-- Task directions --
Everything from the first line of the data through the line with "return (f(r), f(g), f(b), 1)" is to be echoed exactly, minus the pictures.

-- Records to process --
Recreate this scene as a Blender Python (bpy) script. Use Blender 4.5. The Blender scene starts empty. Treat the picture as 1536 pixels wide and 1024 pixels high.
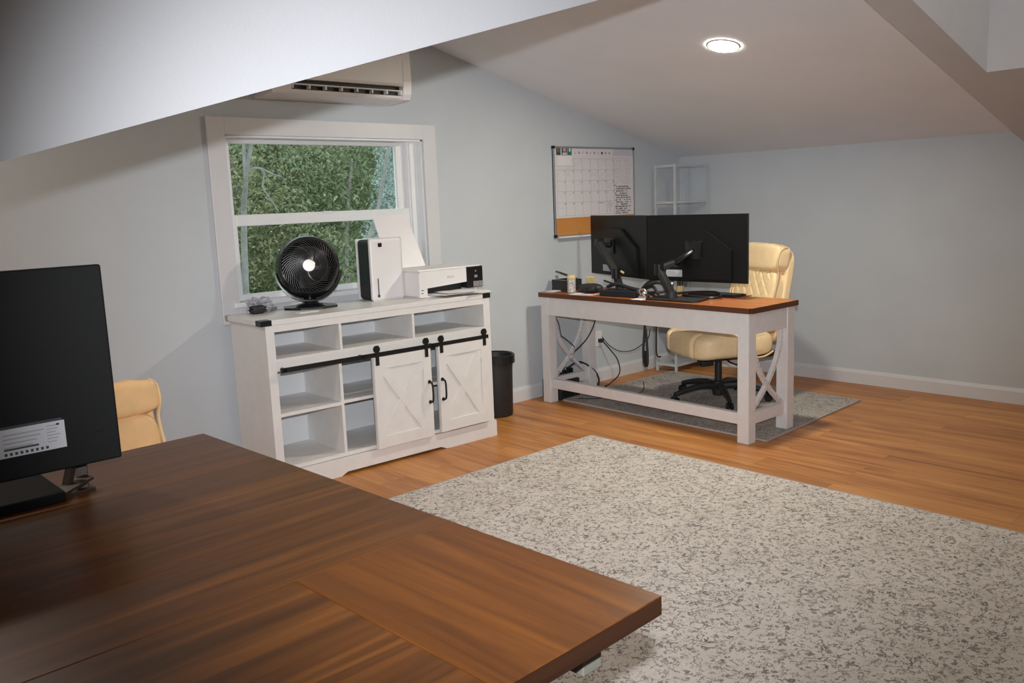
import bpy, bmesh, math, random
from mathutils import Vector, Matrix, Euler
random.seed(7)
PI = math.pi
SC = bpy.context.scene
COL = SC.collection

# ------------------------------------------------------------------ materials
def srgb(r, g, b):
    f = lambda c: (c/255)/12.92 if c/255 <= .04045 else (((c/255)+.055)/1.055)**2.4
    return (f(r), f(g), f(b), 1)

def nodes(name):
    m = bpy.data.materials.new(name); m.use_nodes = True
    nt = m.node_tree; return m, nt, nt.nodes['Principled BSDF']

def mix_rgb(nt, fac, a, b):
    n = nt.nodes.new('ShaderNodeMix'); n.data_type = 'RGBA'
    for sock, v in ((n.inputs[0], fac), (n.inputs[6], a), (n.inputs[7], b)):
        if hasattr(v, 'links'): nt.links.new(v, sock)
        else: sock.default_value = v
    return n.outputs[2]

def noise(nt, vec, scale, detail=3, rough=.5, dist=0):
    n = nt.nodes.new('ShaderNodeTexNoise'); n.inputs['Scale'].default_value = scale
    n.inputs['Detail'].default_value = detail; n.inputs['Roughness'].default_value = rough
    n.inputs['Distortion'].default_value = dist
    nt.links.new(vec, n.inputs['Vector']); return n.outputs['Fac']

def coords(nt, scale=(1, 1, 1), rot=(0, 0, 0), loc=(0, 0, 0)):
    c = nt.nodes.new('ShaderNodeTexCoord'); m = nt.nodes.new('ShaderNodeMapping')
    m.inputs['Scale'].default_value = scale; m.inputs['Rotation'].default_value = rot; m.inputs['Location'].default_value = loc
    nt.links.new(c.outputs['Object'], m.inputs['Vector']); return m.outputs['Vector']

def ramp(nt, fac, stops):
    r = nt.nodes.new('ShaderNodeValToRGB'); e = r.color_ramp.elements
    while len(e) < len(stops): e.new(.5)
    for el, (p, c) in zip(e, stops): el.position = p; el.color = c
    nt.links.new(fac, r.inputs['Fac']); return r.outputs['Color']

def mathn(nt, op, a, b=0.0):
    n = nt.nodes.new('ShaderNodeMath'); n.operation = op
    for i, v in enumerate((a, b)):
        if hasattr(v, 'links'): nt.links.new(v, n.inputs[i])
        else: n.inputs[i].default_value = v
    return n.outputs[0]

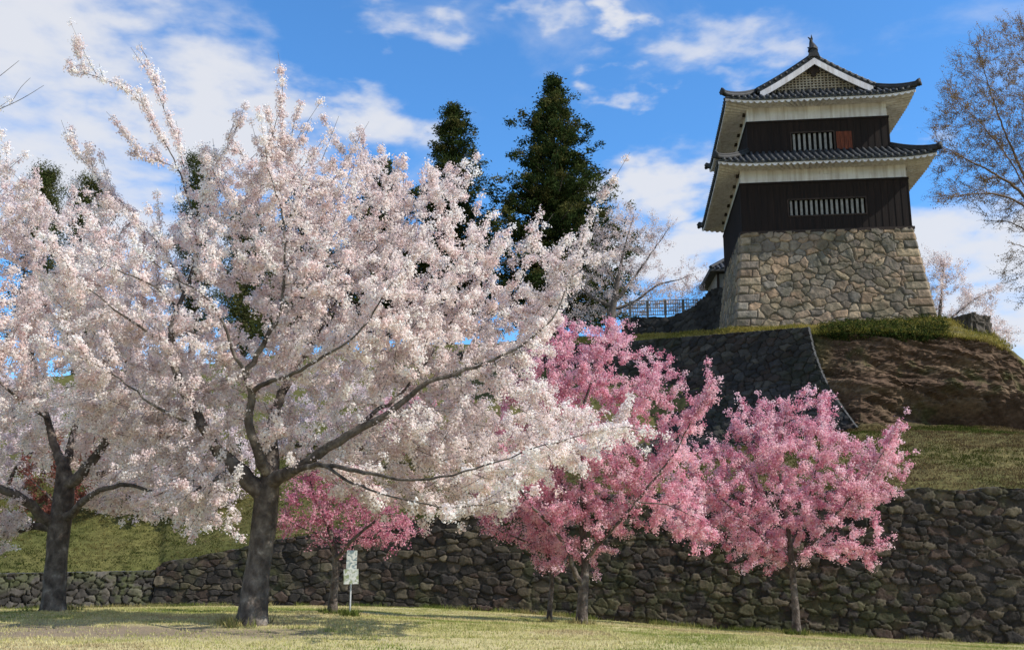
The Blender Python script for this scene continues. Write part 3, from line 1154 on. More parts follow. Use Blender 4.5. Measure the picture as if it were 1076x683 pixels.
mb = MB()
for s in (-1, 1):
    xs_ = np.linspace(0, XB + .14, 12)
    up_ = np.array([[(s * x, y, hz(x)) for x in xs_] for y in (-YV, YV)])
    lo_ = np.array([[(s * x, y, hz(x) - .12) for x in xs_] for y in (-YV, YV)])
    mb.add_arr(up_.reshape(-1, 3), grid_faces(2, 12, flip=(s < 0)))
    mb.add_arr(lo_.reshape(-1, 3), grid_faces(2, 12, flip=(s > 0)))
    for y in (-YV, YV):
        e_ = np.array([[(s * x, y, hz(x) - d) for x in xs_] for d in (.12, 0)])
        mb.add_arr(e_.reshape(-1, 3), grid_faces(2, 12, flip=(s * y > 0)))
    n = int(2 * YV / TS)
    for i in range(n + 1):
        y = -YV + .06 + (2 * YV - .12) * i / n
        mb.tube([(s * x, y, hz(x) + .035) for x in xs_], [.078] * 12, 7)
g = mb.build('upper_slope', M['tile'], tower, smooth=True)
# verge: short tile rolls across the gable edge and a rope ridge along it
for y0, sy_ in ((-YV, -1), (YV, 1)):
    for s in (-1, 1):
        mv, ends = MB(), []
        xs_ = np.linspace(.05, XB + .10, 12)
        mv.tube([(s * x, y0 - sy_ * .22, hz(x) + .13) for x in xs_], [.12] * 12, 8)
        n = 10
        for i in range(n):
            x = .25 + (XB - .15) * i / (n - 1)
            zc = hz(x) + .05
            mv.tube([(s * x, y0 - sy_ * .20, zc + .02), (s * x, y0 + sy_ * .06, zc)], [.075, .075], 8)
            if s > 0:  # white mortar ends on the right only, painting that side as sunlit
                ends.append([(s * (x + .03), y0 - sy_ * .22, hz(x) + .22), (s * (x + .12), y0 - sy_ * .22, hz(x + .12) + .22)])
        v_ = mv.build('verge_ridge', M['tile_dark'], g, smooth=True)
        for e_ in ends:
            mw = MB()
            mw.tube(e_, [.06, .06], 8)
            mw.build('sunlit_tile_end', M['mortar'], v_)
# gable walls with lattice, bargeboards and pendant
for s in (-1, 1):
    yg = s * YG
    mb = MB()
    poly = [(-XB + .1, ZB - .35), (XB - .1, ZB - .35)] + [(x, hz(abs(x)) - .10) for x in np.linspace(XB - .1, -XB + .1, 15)]
    mb.prism(poly, yg - .04, yg + .04)
    gw = mb.build('gable_wall', M['gable_back'], tower)
    la = MB()
    for i in range(-14, 15):
        x = i * .165
        top_ = hz(abs(x)) - .32
        if top_ > ZB + .05 and abs(x) < XB - .2:
            la.box(x - .028, x + .028, yg + s * .06 - .02, yg + s * .06 + .02, ZB - .1, top_)
    zz = ZB + .08
    while zz < Z_AP - .5:
        half = 0
        for x in np.linspace(0, XB, 80):
            if hz(x) - .32 > zz:
                half = x
        if half > .1:
            la.box(-half, half, yg + s * .09 - .012, yg + s * .09 + .012, zz, zz + .042)
        zz += .135
    la.build('lattice', M['lattice'], gw)
    bb = MB()
    xs_ = np.linspace(0, XB + .02, 12)
    for sd_ in (-1, 1):
        o_ = [(sd_ * x, hz(x) - .16) for x in xs_]
        i_ = [(sd_ * x, hz(x) - .48) for x in xs_]
        for a in range(11):
            q = [o_[a], o_[a + 1], i_[a + 1], i_[a]]
            if sd_ < 0:
                q = q[::-1]
            bb.prism(q[::-1], yg + s * .50 - .03, yg + s * .50 + .03)
    bb.build('bargeboard', M['plaster'], tower)
    pd = MB()
    zc = Z_AP - .62
    pd.prism([(-.10, zc + .2), (.10, zc + .2), (.26, zc + .02), (.30, zc - .14), (.14, zc - .16), (.10, zc - .28), (0, zc - .38), (-.10, zc - .28), (-.14, zc - .16), (-.30, zc - .14), (-.26, zc + .02)][::-1],
             yg + s * .20 - .03, yg + s * .20 + .03)
    pd.build('gable_pendant', M['beam'], tower)
# main ridge with its end tiles and finials
mb = MB()
mb.box(-.17, .17, -YV - .02, YV + .02, Z_AP - .06, Z_AP + .20)
mb.tube([(0, -YV - .06, Z_AP + .24), (0, YV + .06, Z_AP + .24)], [.12, .12], 8)
rd = mb.build('ridge', M['tile_dark'], tower)
for s in (-1, 1):
    y = s * (YV + .02)
    mb = MB()
    mb.prism([(-.30, Z_AP - .16), (-.22, Z_AP + .12), (-.14, Z_AP + .28), (0, Z_AP + .34), (.14, Z_AP + .28), (.22, Z_AP + .12), (.30, Z_AP - .16), (.12, Z_AP - .05), (-.12, Z_AP - .05)][::-1], y - .06, y + .06)
    mb.build('ridge_end_tile', M['tile_dark'], rd)
    fz = Z_AP + .28
    mb = MB()
    path = [(0, y - s * .10, fz), (.03, y - s * .16, fz + .16), (.02, y - s * .22, fz + .32), (-.03, y - s * .22, fz + .48), (-.06, y - s * .14, fz + .62)]
    mb.tube(path, [.24, .22, .16, .10, .05], 10)
    mb.prism([(-.06, fz + .55), (-.18, fz + .78), (-.05, fz + .70), (-.01, fz + .90), (.05, fz + .66), (.02, fz + .52)][::-1], y - s * .18 - .03, y - s * .18 + .03)
    for q in (-1, 1):
        mb.prism([(q * .10, fz + .06), (q * .24, fz + .22), (q * .13, fz + .24)][::q * -1 or 1], y - s * .15 - .025, y - s * .15 + .025)
    mb.build('fish_finial', M['tile_dark'], rd, smooth=False)


# ------------------------------------------------------------------ small gatehouse behind the tower
gp = at(739, 350, 57.5)
gate = thing('gatehouse', 'small grey walled building with tiled roof peeking out behind the left side of the tower', 'building', (gp[0] + 3.6, gp[1] + 2.0, 10.9), math.radians(-3))
ghz = at(741, 283, 57.5)[2] - 10.9
mb = MB()
mb.box(-2.5, 2.5, -2, 2, -0.3, ghz)
mb.build('wall', M['grey_plaster'], gate)
mb = MB()
for zz in (ghz - 1.5, ghz - .25):
    mb.box(-2.55, 2.55, -2.05, -2.0, zz, zz + .14)
for x in (-2.52, -1.2, 0.1, 1.4, 2.4):
    mb.box(x - .02, x + .12, -2.06, -2.0, ghz - 1.36, ghz - .25)
mb.build('timber_frame', M['beam'], gate)
mb = MB()
n = 9
ev, rdz = ghz - .05, ghz + 1.35
xo, yo = 2.95, 2.5
v = [(-xo, -yo, ev), (xo, -yo, ev), (xo, yo, ev), (-xo, yo, ev), (-xo + 1.7, 0, rdz), (xo - 1.7, 0, rdz),
     (-xo, -yo, ev - .14), (xo, -yo, ev - .14), (xo, yo, ev - .14), (-xo, yo, ev - .14)]
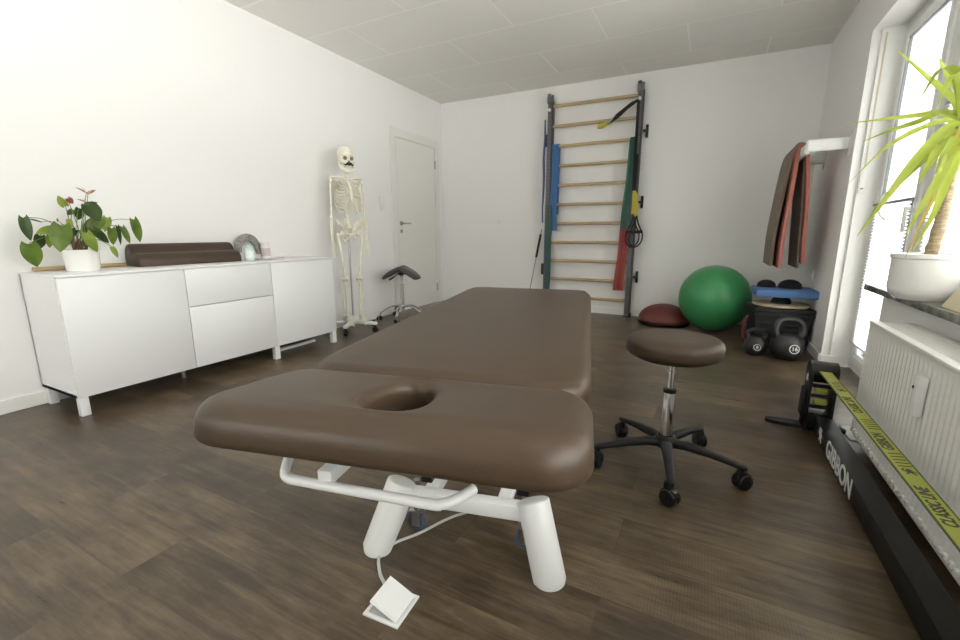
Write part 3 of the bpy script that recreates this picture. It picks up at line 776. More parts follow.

-- Written reply --
Recreate this scene as a Blender Python (bpy) script. Use Blender 4.5. The Blender scene starts empty. Treat the picture as 1536 pixels wide and 1024 pixels high.
import bpy, bmesh, math, random
from mathutils import Vector, Matrix, Euler
random.seed(7)
PI = math.pi
SC = bpy.context.scene
COL = SC.collection

# ------------------------------------------------------------------ materials
def srgb(r, g, b):
    f = lambda c: (c/255)/12.92 if c/255 <= .04045 else (((c/255)+.055)/1.055)**2.4
    return (f(r), f(g), f(b), 1)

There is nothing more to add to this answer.